Our story begins with a successful Olympic boxer from Parrhasia (Arcadia, Greece) named Damarchus or Demaenetus. Every nine years or so, the Arcadians held the Festival of Lykaia on the slopes of Mount Lykaion, and the highlights of the festival seemed to involve a lot of human sacrifice, cannibalism and lycanthropy (kind of like Lalapalooza). Zeus himself was nominally the patron of the Festival, but seems to have taken a hands off approach. Apollo Lykaios was also a popular cult in the area (some scholars asserting that Apollo had an archaic wolf-form), not to mention there was an important sanctuary of Pan on Lykaion. That’s a fairly representative set of hirsute beast-gods lurking around the mountaintop looking for a good time. No wonder things got, well, hairy. The 2nd Century A.D. Greek geographer Pausanias was a bit skeptical about whether Damarchus was a werewolf, but nonetheless recorded the common lore regarding his complex fate as he travelled through Arcadia.
As to a certain boxer, Damarchus by name, an Arcadian of the Parrhasian district, the story told of him is to me incredible, except, of course, what relates to his Olympic victory. The story, as told by some humbugs, is this: he was turned into a wolf at the sacrifice of Lycaean Zeus, and in the tenth year afterwards he became a man again. I do not believe that the Arcadians themselves say this of him, otherwise it would have been recorded in the inscription at Olympia, which runs thus:—“This image was dedicated by Damarchus, son of Dinnytas, by birth a Parrhasian from Arcadia” (Pausanias, Description of Greece, Book 6:8.2)
Plato, in discussing how we end up with tyrants, alluded to the story of Damarchus, attributing his transformation to the ingestion of a single bite of human (among a cornucopia of human entrails, oddly), which seems rather odd given that the whole thing was about human sacrifice and culinary preparation anyway.
And what are the first steps in the transformation of the champion into a tyrant? Can we doubt that the change dates from the time when the champion has begun to act like the man in that legend which is current in reference to the temple of Lycaean Zeus in Arcadia? What legend? According to it, the worshipper who tasted the one human entrail, which was minced up with the other entrails of other victims, was inevitably metamorphosed into a wolf. Have you never heard the story?…In like manner, should the commons’ champion find the populace so very compliant that he need make no scruple of shedding kindred blood,—should he, with unrighteous charges, as is the wont of such persons, prosecute his victims and render himself blood-guilty, making away with human life, and tasting the blood of his fellows with unholy tongue and lips—should he banish, and kill, and give the signal for cancelling debts and redistributing the land—is it not from thenceforth the inevitably destiny of such a man either to be destroyed by his enemies, or to become a tyrant, and be metamorphosed from a man into a wolf?

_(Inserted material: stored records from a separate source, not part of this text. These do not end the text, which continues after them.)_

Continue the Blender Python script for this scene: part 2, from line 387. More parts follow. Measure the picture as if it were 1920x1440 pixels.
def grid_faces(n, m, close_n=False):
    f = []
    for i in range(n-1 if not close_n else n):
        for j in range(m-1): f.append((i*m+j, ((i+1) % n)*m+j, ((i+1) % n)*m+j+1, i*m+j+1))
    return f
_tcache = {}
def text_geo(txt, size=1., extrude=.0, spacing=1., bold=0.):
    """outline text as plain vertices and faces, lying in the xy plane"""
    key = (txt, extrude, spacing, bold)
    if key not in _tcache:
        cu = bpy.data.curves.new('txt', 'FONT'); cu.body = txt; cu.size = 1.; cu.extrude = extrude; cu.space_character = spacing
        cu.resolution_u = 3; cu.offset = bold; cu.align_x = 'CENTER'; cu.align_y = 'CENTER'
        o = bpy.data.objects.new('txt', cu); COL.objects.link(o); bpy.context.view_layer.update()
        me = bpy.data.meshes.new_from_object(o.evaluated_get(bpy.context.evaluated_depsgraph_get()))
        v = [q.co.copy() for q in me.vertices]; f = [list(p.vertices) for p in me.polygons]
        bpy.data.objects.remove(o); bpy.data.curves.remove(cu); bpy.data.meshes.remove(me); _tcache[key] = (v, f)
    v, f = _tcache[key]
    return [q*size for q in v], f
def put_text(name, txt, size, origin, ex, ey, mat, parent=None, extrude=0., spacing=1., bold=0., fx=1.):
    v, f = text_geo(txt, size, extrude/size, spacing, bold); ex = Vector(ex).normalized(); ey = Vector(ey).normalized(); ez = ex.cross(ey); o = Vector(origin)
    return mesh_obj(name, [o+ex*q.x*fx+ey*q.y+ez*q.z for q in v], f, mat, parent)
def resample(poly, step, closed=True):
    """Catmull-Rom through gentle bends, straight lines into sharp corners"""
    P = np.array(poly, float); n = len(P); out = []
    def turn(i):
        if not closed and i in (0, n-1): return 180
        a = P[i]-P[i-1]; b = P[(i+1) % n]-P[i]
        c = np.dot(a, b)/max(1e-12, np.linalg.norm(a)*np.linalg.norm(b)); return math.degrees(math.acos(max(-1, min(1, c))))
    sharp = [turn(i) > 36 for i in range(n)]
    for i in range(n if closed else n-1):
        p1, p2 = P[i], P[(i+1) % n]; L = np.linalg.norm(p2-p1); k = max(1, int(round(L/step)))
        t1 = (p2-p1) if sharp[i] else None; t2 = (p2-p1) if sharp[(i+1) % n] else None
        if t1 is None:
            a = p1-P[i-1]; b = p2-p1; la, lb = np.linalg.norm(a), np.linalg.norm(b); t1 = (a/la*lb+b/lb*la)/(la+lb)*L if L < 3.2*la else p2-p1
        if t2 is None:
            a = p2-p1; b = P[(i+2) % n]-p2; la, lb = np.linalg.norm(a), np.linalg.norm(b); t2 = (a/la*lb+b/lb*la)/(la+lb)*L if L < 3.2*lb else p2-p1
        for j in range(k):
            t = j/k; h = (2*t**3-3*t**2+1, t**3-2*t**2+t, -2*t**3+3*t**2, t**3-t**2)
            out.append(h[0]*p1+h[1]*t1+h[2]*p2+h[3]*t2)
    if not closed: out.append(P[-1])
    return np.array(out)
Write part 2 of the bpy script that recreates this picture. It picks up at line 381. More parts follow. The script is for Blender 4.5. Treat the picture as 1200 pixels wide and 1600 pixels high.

There is no escape from the alternative (Plato, The Republic, Book 8).
So Damarchus got changed to a wolf for a decade or so, but in order to become a real boy again, he was required to abstain from further consumption of human flesh while in wolfen form. Seems a little complicated a thought to retain in a wolf brain. Apparently he was successfully abstemious, and stepped right back into his previous career as a champion boxer. Everybody loves a comeback, or rather an “underdog”, so to speak.
So too, Agriopas, who wrote the Olympionics, informs us that Demaenetus, the Parrhasian, during a sacrifice of human victims, which the Arcadians were offering up to the Lycaean Jupiter, tasted the entrails of a boy who had been slaughtered; upon which he was turned into a wolf, but, ten years afterwards, was restored to his original shape and his calling of an athlete, and returned victorious in the pugilistic contests at the Olympic games (Pliny the Elder, Natural History, Book 8, Chapter 34).
Now, there are a few rules to be aware of if one is considering dating a Classical Arcadian werewolf: (1) You look delicious and the poor thing is probably trying to resist the temptation to take a bite; (2) You may have to wait a decade before you can consummate your love (unless you’re into that kind of thing); (3) Your werewolf is not an indolent, kibble-eating pet. They once had a day-job and probably hope to get back to it. You probably need to keep them apprised of the latest developments in their field; (4) the Greek Gods were insufferable jerks, so expect some setbacks; and (5) if you find yourself at a party for Lycaean Zeus, and you have no official role, you’re probably what’s for dinner.
References
Pausanias, active approximately 150-175. Pausanias’s Description of Greece. London: Macmillan and co., limited, 1913.
Plato. The Republic of Plato. [New York]: A. L. Burt Company, 1902.
Pliny, the Elder. The Natural History of Pliny. London: G. Bell & sons, 1856.